Earlier this year, Sen. Ron Wyden placed a hold on reauthorization of the FISA Amendments Act “because I believe that Congress does not have enough information about this law’s impact on the privacy of law-abiding American citizens, and because I am concerned about a loophole in the law that could allow the government to effectively conduct warrantless searches for Americans’ communications.”
Autonomy in Weapon Systems
The Department of Defense issued a new Directive last week establishing DoD policy for the development and use of autonomous weapons systems.
An autonomous weapon system is defined as “a weapon system that, once activated, can select and engage targets without further intervention by a human operator.”
The new DoD Directive Number 3000.09, dated November 21, establishes guidelines that are intended “to minimize the probability and consequences of failures in autonomous and semi-autonomous weapon systems that could lead to unintended engagements.”

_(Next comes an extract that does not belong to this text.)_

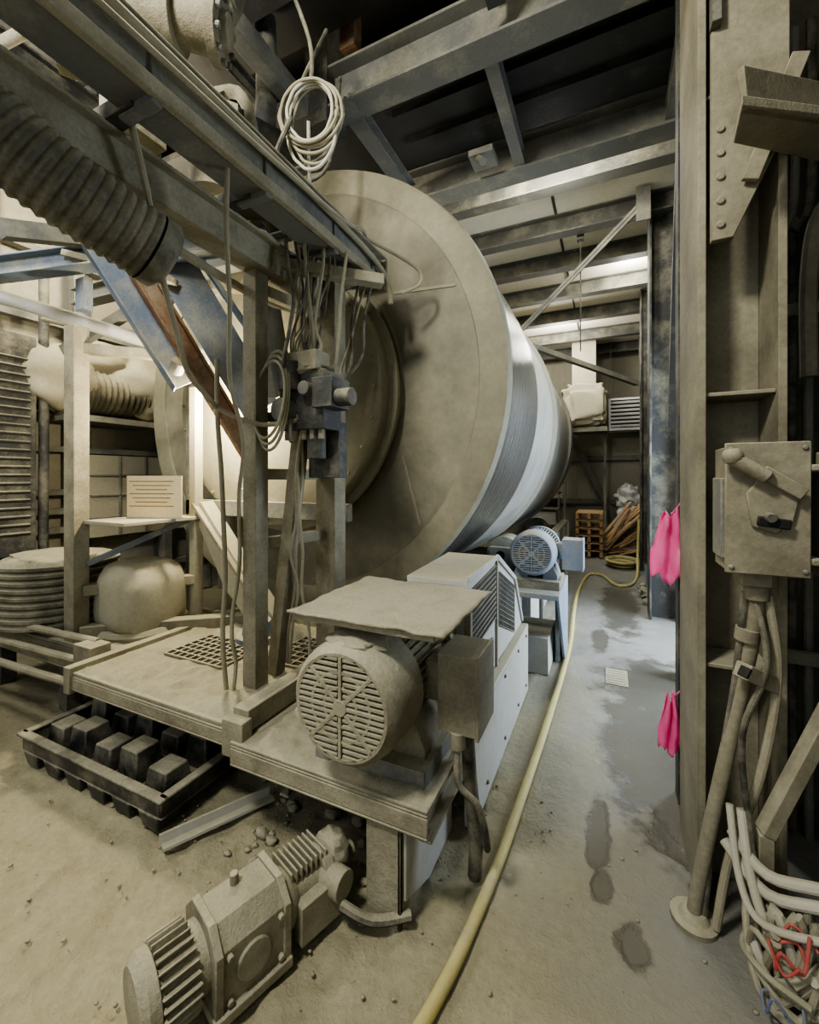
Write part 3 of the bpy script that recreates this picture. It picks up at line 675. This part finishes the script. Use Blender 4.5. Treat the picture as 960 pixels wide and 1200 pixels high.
b.bar((-3.1,1.2,3.0),(-3.0,2.2,3.35),.08,.1,'steel'); b.bar((-4.2,2.4,3.45),(-2.2,2.4,3.05),.1,.2,'deck'); b.bar((-3.9,1.9,2.6),(-2.9,2.3,3.2),.06,.08,'steel')
b.done(.003)
b=B('discharge_chute')
b.prism([(-2.95,2.30,1.35),(-2.85,2.30,1.42),(-2.35,2.30,.86),(-2.05,2.30,.55),(-2.3,2.30,.5),(-2.6,2.30,.78)],(0,.12,0),'cloth'); b.bar((-2.9,2.28,1.4),(-2.1,2.28,.55),.03,.04,'deck',up=(0,1,0))
b.lathe((-2.15,2.18,.5),(0,0,1),[(0,0),(0,.14),(.05,.14),(.05,.1),(.14,.09),(.14,0)],'blue',24)
b.done(.006)
b=B('white_pipe'); b.tube([(-4.4,1.2,3.0),(-3.9,1.5,2.88),(-3.25,2.23,2.66),(-2.9,2.4,2.6)],.05,'white',16); b.tube([(-4.2,1.9,2.9),(-3.6,2.1,2.75),(-3.3,2.42,2.7)],.02,'cable',8); b.tube([(-4.02,1.42,2.9),(-4.02,1.42,2.7),(-4.0,1.42,2.5)],.035,'cabw',12); b.done()
b=B('yellow_paper_notice'); R=Matrix.Rotation(math.radians(20),3,'Z'); b.box((-2.98,2.02,1.465),(.42,.008,.30),'paper',R)
for i in range(7): b.box(V((-2.98,2.02,1.465))+R@V((-.02,-.005,.11-.03*i)),(.34-.05*(i%3),.002,.006),'ink',R)
b.box((-2.98,2.03,1.31),(.44,.03,.012),'white',R); b.done()
b=B('upturned_tub'); b.lump((-3.12,2.02,.73),(.25,.25,.27),'cloth',17,.05,40,24,2,.6); b.lathe((-3.12,2.02,.48),(0,0,1),[(0,.27),(.03,.28),(.06,.26),(.06,0)],'cloth',36); b.done(ang=50)
b=B('coiled_ribbed_duct')
pr=[(0,0)]
for i in range(9): pr+=[(.02+i*.052,.36),(.035+i*.052,.385),(.055+i*.052,.385),(.066+i*.052,.36)]
pr+=[(.5,.34),(.52,.25),(.525,0)]
b.lathe((-3.86,1.86,.5),(0,0,1),pr,'duct',48); b.lump((-3.86,1.86,1.0),(.3,.3,.05),'caked',2,.15); b.done()
b=B('pipe_rack'); 
for k in range(3): b.tube([(-4.6,1.56-.07*k,.56-.1*k),(-3.7,1.58-.07*k,.56-.1*k),(-2.9,1.6-.07*k,.57-.1*k)],.025,'deck',10)
b.done()
b=B('wrapped_duct_bundle')
b.tube([(-4.9,2.3,2.45),(-4.92,2.6,2.5),(-4.92,2.9,2.5),(-4.92,3.3,2.5)],.22,'duct',24,6,ribs=.06,amp=.05)
b.lump((-4.92,2.35,2.58),(.28,.36,.32),'cloth',11,.12,32,20); b.lump((-4.92,3.25,2.62),(.28,.5,.36),'cloth',12,.14,32,20); b.lump((-4.95,2.75,2.85),(.2,.3,.2),'cloth',14,.15,28,18)
b.bar((-5.18,2.8,2.2),(-4.7,2.8,2.2),.9,.06,'steel'); b.done(ang=70)
b=B('louvred_electrical_cabinet')
b.bb((-5.18,1.6,.9),(-4.8,2.12,2.9),'steeld')
for i in range(22): b.box((-4.79,1.86,1.1+i*.075),(.03,.42,.02),'steeld',Matrix.Rotation(.5,3,'Y'))
b.bb((-5.18,1.6,0),(-5.1,2.1,.9),'steeld'); b.bb((-4.86,1.62,0),(-4.8,1.68,.9),'steeld');b.bb((-4.86,2.04,0),(-4.8,2.1,.9),'steeld')
b.tube([(-4.85,2.2,3.5),(-4.85,2.2,2.0),(-4.85,2.2,.8),(-4.8,2.25,.0)],.04,'steeld',12)
b.done(.004)
b=B('wall_panel_frame')
for y in (2.6,3.6,4.5,5.4): b.bar((-5.1,y,0),(-5.1,y,4.0),.12,.1,'steel',up=(0,1,0))
b.bb((-5.12,2.7,.95),(-5.06,5.4,1.85),'cloth')
for z in (1.15,1.4,1.62): b.bb((-5.05,2.7,z),(-5.03,5.4,z+.02),'steel')
for y in (3.0,3.3,3.9,4.2,4.8): b.bb((-5.05,y,.95),(-5.03,y+.02,1.85),'steel')
b.done(.003)
b=B('dusty_hose_end'); b.tube([(-3.15,.85,.06),(-3.2,.95,.07),(-3.3,1.05,.06),(-3.6,1.1,.06),(-4.1,1.25,.06)],.055,'caked',18); b.tube([(-3.1,1.12,.02),(-3.2,1.15,.03),(-3.5,1.3,.02),(-4.0,1.35,.03)],.02,'cabw',8); b.done()
b=B('rubble')
for i in range(420):
    x=random.uniform(-3.2,-.5) if i<380 else random.uniform(-.4,.5); y=random.uniform(.6,2.2); s=random.uniform(.002,.009)
    b.lump((x,y,s*.4),(s,s*.9,s*.7),'caked',i,.3,7,5)
for i in range(50):
    x=random.uniform(-1.7,-.8);y=random.uniform(1.3,2.0); s=random.uniform(.01,.03); b.lump((x,y,s*.4),(s*1.3,s,s*.7),'caked',i,.4,8,6,3)
b.done(ang=180)

b=B('yellow_hose'); r=.021
b.tube([(-.62,.75,r),(-.483,1.154,r),(-.417,1.645,r),(-.385,2.2,r),(-.35,3.1,r),(-.33,4.3,r),(-.37,5.4,r),(-.38,6.4,r),(-.3,7.5,r),(-.1,7.6,r),(.1,7.0,r),(.3,7.1,r),(.42,7.8,r),(.45,8.2,.3),(.47,8.25,.9)],r,'hose',14,8)
b.done()
b=B('hose_coil')
for k in range(4): b.tube([(.22+(.2+.02*k)*math.cos(a*.5236),8.6+(.3+.02*k)*math.sin(a*.5236),.03+.03*k) for a in range(13)],.022,'hose' if k%2 else 'cabd',8,3)
b.done()
b=B('floor_drain_cover')
b.bb((-.02,3.65,0),(.14,3.95,.005),'joist')
for i in range(6): b.bb((.0,3.68+i*.045,.005),(.12,3.70+i*.045,.008),'deck')
b.done()
b=B('unit_heater')
b.bb((.0,11.0,2.7),(.70,11.5,3.45),'plast'); b.bb((.05,10.985,2.76),(.65,11.0,3.40),'black')  # black sheet paints the shade between the heater louvres
for i in range(7): b.box((.35,10.97,2.80+i*.09),(.6,.04,.045),'plast',Matrix.Rotation(.4,3,'X'))
for x in (.05,.65): b.bar((x,11.25,3.45),(x,11.25,4.84),.02,.02,'steel')
b.done(.006)
b=B('insulated_duct'); b.lump((-.48,10.5,3.22),(.46,.42,.48),'cloth',6,.12,44,28,3.5,.45); b.bb((-.75,10.35,3.6),(-.25,10.75,4.84),'cloth'); b.bb((-.98,10.2,2.62),(-.02,10.9,2.72),'steel'); b.bb((-.10,10.8,0),(-.04,10.9,2.62),'steel'); b.bb((-.98,10.8,0),(-.92,10.9,2.62),'steel'); b.done(.006)
b=B('wood_pallet_stack')
for k in range(6):
    for i in range(6): b.box((-.35,9.3+i*.16,.14+k*.15),(.5,.11,.02),'wood')
    for x in (-.57,-.35,-.13): b.box((x,9.7,.075+k*.15),(.06,.95,.1),'wood')
b.done()
b=B('scrap_lumber_pile')
for i in range(44):
    x=.25+random.uniform(-.2,.2); y=10.0+random.uniform(-.5,.3); L=random.uniform(.6,1.1); t=random.uniform(-.5,.9)
    q0=V((x-.25*math.cos(t)*L,y,.03+i*.008)); q1=V((x+.35*math.cos(t)*L,y+random.uniform(.0,.4),.1+i*.02+.5*L*max(0,math.sin(t)))); b.bar(q0,q1,.09,.025,random.choice(['wood','wood','wood','steel']))
b.done()
b=B('plastic_sheet_heap'); b.lump((.42,11.05,1.15),(.25,.2,.27),'plast',21,.4,36,24,2.5); b.lump((.45,11.05,.5),(.28,.22,.55),'plast',22,.3,32,20,3); b.done(ang=180)
b=B('floor_debris_pile')
for i in range(24): s=random.uniform(.04,.13); b.lump((random.uniform(.45,.85),random.uniform(5.9,7.4),s*.4),(s,s,s*.6),random.choice(['steeld','duct','caked','steeld']),i,.5,12,8)
for i in range(6): b.tube([(random.uniform(.4,.8),6+random.random()*1.2,.03) for _ in range(4)],.012,'cabd',6)
b.done(ang=70)
b=B('bucket'); b.lathe((.62,6.9,0),(0,0,1),[(0,0),(0,.13),(.36,.16),(.36,.15),(.02,.12)],'mblue',24); b.done()
b=B('storage_rack'); 
for z in (.4,.8,1.2): b.bb((-1.9,11.2,z),(-1.1,11.7,z+.04),'steel')
for x in (-1.9,-1.14): b.bb((x,11.2,0),(x+.04,11.24,1.5),'steel')
b.bb((-1.8,11.25,.44),(-1.2,11.6,.75),'white'); b.done()
b=B('hanging_chain'); b.tube([(-.32,5.8,4.7),(-.32,5.8,3.2)],.008,'steeld',6,0); b.bb((-.36,5.76,4.6),(-.28,5.84,4.7),'steeld'); b.done()
b=B('beam_clamp'); b.tube([(-1.0,3.5,4.3),(-.95,3.4,4.2),(-.9,3.3,4.1)],.03,'steel',8); b.bb((-1.05,3.4,4.25),(-.85,3.6,4.3),'steel'); b.done()
b=B('overhead_pipe_elbow'); b.tube([(.12,2.3,4.75),(.12,2.28,4.35),(.14,2.2,4.15),(.26,2.1,4.1)],.07,'deck',16); b.tube([(.0,2.2,4.74),(.02,2.1,4.5),(.1,2.0,4.35),(.27,1.95,4.3)],.03,'deck',12); b.done()

# ------------------------------------------------------------------ lights
def bulb(name,loc,power,col,r=.12):
    l=bpy.data.lights.new(name,'POINT'); l.energy=power; l.color=col; l.shadow_soft_size=r
    o=bpy.data.objects.new(name,l); o.location=loc; bpy.context.scene.collection.objects.link(o)
warm=(1,.87,.64); neu=(1,.96,.87); cool=(.74,.85,1)
bulb('added_overhead_light',(-1.2,-.5,3.9),440,neu,.25)  # key light added above and behind the camera, no fixture
bulb('added_overhead_light',(-4.0,.6,4.0),170,neu,.25)  # fill light added over the left foreground, source unseen
bulb('work_lamp',(-2.62,2.2,2.15),115,warm,.06)
bulb('added_overhead_light',(-3.9,2.4,3.9),170,warm,.2)  # warm light added above the left structure, no fixture
bulb('added_overhead_light',(-.9,9.3,4.4),170,neu,.3)  # unseen light added to brighten the heater and far end
bulb('added_overhead_light',(-.5,4.25,4.55),140,neu,.2)  # light added for the corridor, hidden behind the cross beam
bulb('added_overhead_light',(.3,7.1,4.6),80,neu,.2)  # extra unseen light added under the corridor ceiling
l=bpy.data.lights.new('doorway_daylight','AREA'); l.shape='RECTANGLE'; l.size=2.3; l.size_y=2.4; l.energy=300; l.color=cool
o=bpy.data.objects.new('doorway_daylight',l); o.location=(1.9,4.35,1.5); o.rotation_euler=(0,math.radians(80),0); bpy.context.scene.collection.objects.link(o)
w=bpy.data.worlds.new('world'); bpy.context.scene.world=w; w.use_nodes=True
w.node_tree.nodes['Background'].inputs[0].default_value=(.9,.95,1,1); w.node_tree.nodes['Background'].inputs[1].default_value=.9
try: bpy.context.scene.view_settings.look='AgX - Medium High Contrast'
except Exception as e: print(e)
cd=bpy.data.cameras.new('camera'); cd.lens=15; cd.sensor_width=36; cd.sensor_fit='AUTO'; cd.shift_y=-40/1200; cd.clip_start=.02
c=bpy.data.objects.new('camera',cd); c.location=(0,0,1.6); c.rotation_euler=(math.radians(90),0,math.radians(25)); bpy.context.scene.collection.objects.link(c)
bpy.context.scene.camera=c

“Failures can result from a number of causes, including, but not limited to, human error, human-machine interaction failures, malfunctions, communications degradation, software coding errors, enemy cyber attacks or infiltration into the industrial supply chain, jamming, spoofing, decoys, other enemy countermeasures or actions, or unanticipated situations on the battlefield,” the Directive explains.
An “unintended engagement” resulting from such a failure means “the use of force resulting in damage to persons or objects that human operators did not intend to be the targets of U.S. military operations, including unacceptable levels of collateral damage beyond those consistent with the law of war, ROE [rules of engagement], and commander’s intent.”
The Department of Defense should “more aggressively use autonomy in military missions,” urged the Defense Science Board last summer in a report on “The Role of Autonomy in DoD Systems.”
The U.S. Army issued an updated Army Field Manual 3-36 on Electronic Warfare earlier this month.
India-U.S. Security Relations, and More from CRS
New and updated reports from the Congressional Research Service that have not been made readily available to the public include the following.
India-U.S. Security Relations: Current Engagement, November 13, 2012
A Guide to China’s Upcoming Leadership Transitions, October 16, 2012
U.S. Trade and Investment Relations with sub-Saharan Africa and the African Growth and Opportunity Act, November 14, 2012
Roles and Duties of a Member of Congress, November 9, 2012
The Congressional Research Service made a humorous appearance in the Doonesbury comic strip on November 24, in connection with the report on tax cuts that was withdrawn in response to criticism from some Republican Senators.
In fact, as often noted, members of Congress of both parties consistently withhold public access to most CRS reports.